And this at a time when German tax officials are clamping down on their own nationals who have set up brass-plates companies in Liechtenstein to avoid paying taxes at home.

“We have always stressed that Cyprus is not a tax haven and we understand and appreciate the recent drive by many countries, including Russia, to boost their ability to collect taxes from their citizens,” outgoing Finance Minister Michalis Sarris told the Financial Mirror.

The muted response to the news that Russia’s Finance Ministry has included Cyprus in a list of offshore zones which will no longer grant Russian companies the opportunity of being registered here and then transferring their dividends tax-free back to Russia was criticised by many, including the Financial Mirror.

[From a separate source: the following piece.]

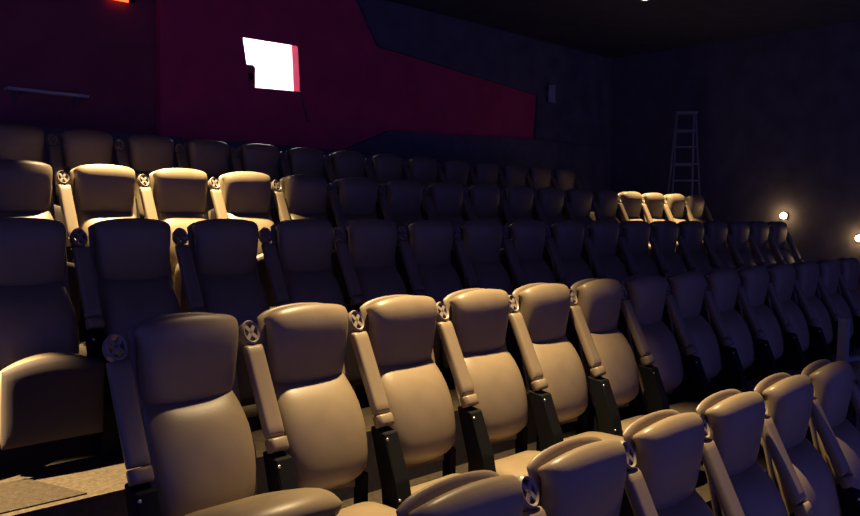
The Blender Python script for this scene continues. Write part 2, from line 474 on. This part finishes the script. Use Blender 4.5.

But Finance Ministry officials in Cyprus point out that the move is seen as an attempt by the Russian authorities to boost their tax revenue and forbid a Russian company from paying the 10% tax rate in Cyprus and then repatriate the profits back to Russia and avoid paying the 24% corporate tax rate there.

“We believe quiet diplomacy will yield better results,” Sarris told the Financial Mirror, adding that not all is lost, since Cyprus wants to promote itself as a financial centre catering to the needs of international companies, rather than act as a booking centre.

 

Liechtenstein under attack

 

Cypriot officials are anxiously following the developments in the tiny state of Liechtenstein, which is currently the subject of a German crackdown on tax dodgers there.

Germany‘s BND intelligence service reportedly paid an informant around 4.2 mln euros for a compact disc containing Liechtenstein bank data on more than 1,000 tax evasion suspects.

Germany has confirmed it paid for information. The probe has already forced out the chief executive of Deutsche Post.

German Finance Minister Peer Steinbrueck this weekend vowed to broaden the quest for hidden cash beyond Liechtenstein to include other countries with banking secrecy rules like Switzerland, Luxembourg and Austria, who all border Germany.

But Swiss Finance Minister Hans-Rudolf Merz shrugged off any links to Switzerland, in a move that underscores the size of the stakes in the war of nerves between Germany and its neighbours. Switzerland is home to trillions of dollars in offshore savings.

“I fail to see how problems for Switzerland could arise,” he told DRS-1 radio at the weekend. “This is about Liechtenstein.”

Merz spokesman Dieter Leutwyler on Monday said Switzerland complied with international standards to prevent tax dodging.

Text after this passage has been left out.